DATA PROVIDED:

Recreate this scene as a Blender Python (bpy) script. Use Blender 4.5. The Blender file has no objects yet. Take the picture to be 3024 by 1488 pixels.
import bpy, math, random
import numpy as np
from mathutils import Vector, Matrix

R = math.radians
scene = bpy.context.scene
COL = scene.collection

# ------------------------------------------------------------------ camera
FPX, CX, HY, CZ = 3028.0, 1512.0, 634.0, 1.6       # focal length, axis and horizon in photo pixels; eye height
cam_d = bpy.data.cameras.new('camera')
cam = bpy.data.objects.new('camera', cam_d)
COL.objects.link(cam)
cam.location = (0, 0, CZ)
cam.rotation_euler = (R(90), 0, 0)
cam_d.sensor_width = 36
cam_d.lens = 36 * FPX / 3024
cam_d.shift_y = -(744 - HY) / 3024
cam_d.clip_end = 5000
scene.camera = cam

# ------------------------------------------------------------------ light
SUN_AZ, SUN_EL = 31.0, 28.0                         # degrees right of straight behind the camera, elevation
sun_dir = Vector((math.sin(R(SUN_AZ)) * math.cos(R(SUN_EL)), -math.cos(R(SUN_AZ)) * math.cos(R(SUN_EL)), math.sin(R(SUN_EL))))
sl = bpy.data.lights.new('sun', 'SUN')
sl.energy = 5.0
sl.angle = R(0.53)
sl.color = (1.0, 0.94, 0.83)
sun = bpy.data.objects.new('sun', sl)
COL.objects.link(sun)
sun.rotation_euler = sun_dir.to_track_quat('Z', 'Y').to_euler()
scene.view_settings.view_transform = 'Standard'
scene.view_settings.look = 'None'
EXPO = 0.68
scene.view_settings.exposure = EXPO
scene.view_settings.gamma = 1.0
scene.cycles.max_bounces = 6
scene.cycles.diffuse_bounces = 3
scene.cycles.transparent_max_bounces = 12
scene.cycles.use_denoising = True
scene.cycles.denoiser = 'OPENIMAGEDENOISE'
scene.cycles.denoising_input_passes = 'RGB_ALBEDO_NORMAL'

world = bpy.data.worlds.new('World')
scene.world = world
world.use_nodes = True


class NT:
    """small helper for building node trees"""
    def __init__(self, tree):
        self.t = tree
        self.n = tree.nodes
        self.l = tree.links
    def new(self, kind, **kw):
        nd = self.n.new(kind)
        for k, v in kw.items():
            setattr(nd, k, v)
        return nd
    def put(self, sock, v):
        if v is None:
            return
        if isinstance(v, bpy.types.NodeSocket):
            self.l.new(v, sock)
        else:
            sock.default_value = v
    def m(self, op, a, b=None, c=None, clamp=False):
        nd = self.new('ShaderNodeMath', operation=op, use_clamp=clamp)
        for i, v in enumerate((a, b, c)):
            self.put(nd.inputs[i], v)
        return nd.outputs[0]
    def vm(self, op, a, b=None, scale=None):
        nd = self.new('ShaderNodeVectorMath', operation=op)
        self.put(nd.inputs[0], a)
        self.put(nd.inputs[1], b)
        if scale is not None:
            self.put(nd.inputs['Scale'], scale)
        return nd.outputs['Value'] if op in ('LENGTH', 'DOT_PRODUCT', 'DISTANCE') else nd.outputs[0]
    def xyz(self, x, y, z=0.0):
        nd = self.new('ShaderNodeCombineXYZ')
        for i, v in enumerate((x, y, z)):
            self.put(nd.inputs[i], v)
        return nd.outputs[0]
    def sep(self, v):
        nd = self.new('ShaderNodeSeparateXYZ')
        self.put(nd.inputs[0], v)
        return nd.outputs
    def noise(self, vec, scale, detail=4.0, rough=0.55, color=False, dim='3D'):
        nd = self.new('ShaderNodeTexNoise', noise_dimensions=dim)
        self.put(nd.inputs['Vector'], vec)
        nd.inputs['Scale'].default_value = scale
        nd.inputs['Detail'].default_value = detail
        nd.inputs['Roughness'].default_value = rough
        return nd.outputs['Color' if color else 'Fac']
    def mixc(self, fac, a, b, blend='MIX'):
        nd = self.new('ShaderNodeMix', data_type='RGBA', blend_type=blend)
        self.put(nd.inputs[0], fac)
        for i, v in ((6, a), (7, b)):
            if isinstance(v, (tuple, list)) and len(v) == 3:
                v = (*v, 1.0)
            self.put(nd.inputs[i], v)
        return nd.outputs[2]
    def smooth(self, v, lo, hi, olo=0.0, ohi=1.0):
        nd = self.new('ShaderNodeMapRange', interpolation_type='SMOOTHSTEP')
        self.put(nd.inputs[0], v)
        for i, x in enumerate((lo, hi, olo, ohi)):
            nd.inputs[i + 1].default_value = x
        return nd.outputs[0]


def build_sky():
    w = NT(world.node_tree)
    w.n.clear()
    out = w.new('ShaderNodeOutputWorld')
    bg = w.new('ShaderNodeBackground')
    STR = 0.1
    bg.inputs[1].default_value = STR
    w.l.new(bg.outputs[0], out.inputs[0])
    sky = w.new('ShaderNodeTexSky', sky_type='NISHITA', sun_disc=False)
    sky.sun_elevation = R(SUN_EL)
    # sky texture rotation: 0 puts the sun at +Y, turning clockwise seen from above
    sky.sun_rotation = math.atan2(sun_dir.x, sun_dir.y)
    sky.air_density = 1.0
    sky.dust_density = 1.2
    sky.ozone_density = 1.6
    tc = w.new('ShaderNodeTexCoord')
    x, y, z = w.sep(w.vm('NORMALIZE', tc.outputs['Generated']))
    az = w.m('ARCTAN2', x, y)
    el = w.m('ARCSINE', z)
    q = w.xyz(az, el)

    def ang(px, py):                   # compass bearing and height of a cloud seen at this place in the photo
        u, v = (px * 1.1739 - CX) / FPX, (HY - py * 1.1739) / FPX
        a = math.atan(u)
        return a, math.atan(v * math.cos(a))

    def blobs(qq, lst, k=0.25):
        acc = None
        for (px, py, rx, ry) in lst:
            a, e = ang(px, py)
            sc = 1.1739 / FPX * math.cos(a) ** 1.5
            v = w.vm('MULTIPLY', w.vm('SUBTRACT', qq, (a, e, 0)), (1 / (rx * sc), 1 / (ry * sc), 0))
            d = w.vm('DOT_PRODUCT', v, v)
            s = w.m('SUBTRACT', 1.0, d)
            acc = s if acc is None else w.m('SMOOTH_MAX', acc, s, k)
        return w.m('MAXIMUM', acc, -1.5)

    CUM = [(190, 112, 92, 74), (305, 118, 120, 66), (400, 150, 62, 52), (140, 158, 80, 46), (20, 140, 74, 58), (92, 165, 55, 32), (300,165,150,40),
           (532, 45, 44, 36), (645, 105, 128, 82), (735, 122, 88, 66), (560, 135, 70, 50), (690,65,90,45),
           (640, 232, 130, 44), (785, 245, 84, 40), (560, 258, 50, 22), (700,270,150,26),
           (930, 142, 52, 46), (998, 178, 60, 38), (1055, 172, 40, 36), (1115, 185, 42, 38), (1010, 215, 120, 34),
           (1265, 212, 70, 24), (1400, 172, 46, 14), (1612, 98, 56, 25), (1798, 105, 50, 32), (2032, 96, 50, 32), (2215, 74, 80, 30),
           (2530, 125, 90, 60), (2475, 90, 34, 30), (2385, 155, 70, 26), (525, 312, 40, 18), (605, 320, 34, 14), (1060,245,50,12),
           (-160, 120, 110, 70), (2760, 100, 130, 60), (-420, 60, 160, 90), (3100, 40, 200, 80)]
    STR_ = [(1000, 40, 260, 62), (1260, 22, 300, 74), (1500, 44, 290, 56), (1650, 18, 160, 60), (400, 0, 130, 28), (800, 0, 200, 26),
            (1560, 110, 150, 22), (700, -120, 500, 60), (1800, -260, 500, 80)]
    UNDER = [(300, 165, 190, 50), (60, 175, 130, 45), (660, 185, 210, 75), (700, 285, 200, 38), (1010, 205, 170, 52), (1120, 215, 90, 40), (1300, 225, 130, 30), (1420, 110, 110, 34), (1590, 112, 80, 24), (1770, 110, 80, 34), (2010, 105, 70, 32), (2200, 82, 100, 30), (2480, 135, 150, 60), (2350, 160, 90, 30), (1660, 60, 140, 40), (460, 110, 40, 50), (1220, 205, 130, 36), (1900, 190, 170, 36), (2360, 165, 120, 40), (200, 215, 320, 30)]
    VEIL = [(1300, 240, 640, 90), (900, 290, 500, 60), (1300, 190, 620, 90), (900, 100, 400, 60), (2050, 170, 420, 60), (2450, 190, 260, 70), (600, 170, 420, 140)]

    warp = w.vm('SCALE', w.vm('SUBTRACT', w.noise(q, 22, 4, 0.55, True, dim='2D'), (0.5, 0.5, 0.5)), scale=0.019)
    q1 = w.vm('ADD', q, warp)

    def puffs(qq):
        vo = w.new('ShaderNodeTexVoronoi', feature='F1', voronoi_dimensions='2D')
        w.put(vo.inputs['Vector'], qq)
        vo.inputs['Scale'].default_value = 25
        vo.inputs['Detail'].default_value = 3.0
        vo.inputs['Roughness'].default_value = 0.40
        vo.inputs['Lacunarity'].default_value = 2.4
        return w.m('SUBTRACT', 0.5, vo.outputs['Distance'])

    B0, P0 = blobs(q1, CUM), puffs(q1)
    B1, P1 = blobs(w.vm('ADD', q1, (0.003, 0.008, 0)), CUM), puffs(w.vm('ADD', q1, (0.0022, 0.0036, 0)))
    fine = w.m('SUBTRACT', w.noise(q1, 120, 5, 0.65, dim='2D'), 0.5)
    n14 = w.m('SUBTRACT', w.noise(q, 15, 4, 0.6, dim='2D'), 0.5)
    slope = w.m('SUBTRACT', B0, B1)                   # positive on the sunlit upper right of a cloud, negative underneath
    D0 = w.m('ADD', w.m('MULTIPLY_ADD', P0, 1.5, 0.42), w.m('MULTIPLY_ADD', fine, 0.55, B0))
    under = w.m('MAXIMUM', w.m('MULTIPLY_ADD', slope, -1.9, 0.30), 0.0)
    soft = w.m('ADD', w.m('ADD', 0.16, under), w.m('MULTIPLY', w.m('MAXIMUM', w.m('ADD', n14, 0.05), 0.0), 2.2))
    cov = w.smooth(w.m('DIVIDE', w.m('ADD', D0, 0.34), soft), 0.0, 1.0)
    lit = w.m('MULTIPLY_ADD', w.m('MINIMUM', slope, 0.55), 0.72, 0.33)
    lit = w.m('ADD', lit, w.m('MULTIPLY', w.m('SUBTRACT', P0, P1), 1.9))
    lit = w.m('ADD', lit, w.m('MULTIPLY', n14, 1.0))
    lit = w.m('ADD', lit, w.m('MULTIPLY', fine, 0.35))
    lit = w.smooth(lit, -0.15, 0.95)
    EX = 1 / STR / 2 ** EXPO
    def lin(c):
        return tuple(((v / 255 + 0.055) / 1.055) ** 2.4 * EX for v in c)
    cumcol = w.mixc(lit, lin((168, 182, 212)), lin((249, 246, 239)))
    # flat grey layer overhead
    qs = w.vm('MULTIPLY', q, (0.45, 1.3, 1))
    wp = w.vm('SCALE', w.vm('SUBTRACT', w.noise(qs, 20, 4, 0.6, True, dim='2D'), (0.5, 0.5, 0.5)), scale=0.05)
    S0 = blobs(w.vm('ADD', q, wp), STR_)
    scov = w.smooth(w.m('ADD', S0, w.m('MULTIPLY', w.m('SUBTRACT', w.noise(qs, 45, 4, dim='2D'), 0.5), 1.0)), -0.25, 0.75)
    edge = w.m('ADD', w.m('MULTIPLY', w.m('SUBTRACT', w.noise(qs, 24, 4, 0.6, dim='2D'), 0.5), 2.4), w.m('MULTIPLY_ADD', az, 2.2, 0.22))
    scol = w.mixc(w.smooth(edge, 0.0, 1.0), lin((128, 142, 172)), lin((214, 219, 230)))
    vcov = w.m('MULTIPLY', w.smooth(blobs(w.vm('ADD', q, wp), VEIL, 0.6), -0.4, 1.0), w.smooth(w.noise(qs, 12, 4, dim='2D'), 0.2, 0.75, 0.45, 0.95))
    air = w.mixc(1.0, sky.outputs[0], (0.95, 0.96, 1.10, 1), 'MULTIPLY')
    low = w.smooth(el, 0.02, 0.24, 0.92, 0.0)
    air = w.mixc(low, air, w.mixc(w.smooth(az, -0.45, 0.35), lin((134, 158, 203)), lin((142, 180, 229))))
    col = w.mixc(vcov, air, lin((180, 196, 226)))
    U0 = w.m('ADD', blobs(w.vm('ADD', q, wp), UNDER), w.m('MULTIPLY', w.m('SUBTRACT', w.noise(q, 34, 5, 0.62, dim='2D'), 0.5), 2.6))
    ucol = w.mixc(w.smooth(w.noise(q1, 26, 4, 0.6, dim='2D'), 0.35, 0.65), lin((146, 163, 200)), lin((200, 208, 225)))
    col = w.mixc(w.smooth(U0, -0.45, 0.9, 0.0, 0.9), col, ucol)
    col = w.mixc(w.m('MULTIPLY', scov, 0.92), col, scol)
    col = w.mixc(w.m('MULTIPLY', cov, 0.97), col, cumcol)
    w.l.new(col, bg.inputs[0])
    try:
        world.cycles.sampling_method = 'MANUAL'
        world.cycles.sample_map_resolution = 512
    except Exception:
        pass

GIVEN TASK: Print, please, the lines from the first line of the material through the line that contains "COL = scene.collection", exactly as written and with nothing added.

OUTPUT OF THE EXERCISE:
Recreate this scene as a Blender Python (bpy) script. Use Blender 4.5. The Blender file has no objects yet. Take the picture to be 3024 by 1488 pixels.
import bpy, math, random
import numpy as np
from mathutils import Vector, Matrix

R = math.radians
scene = bpy.context.scene
COL = scene.collection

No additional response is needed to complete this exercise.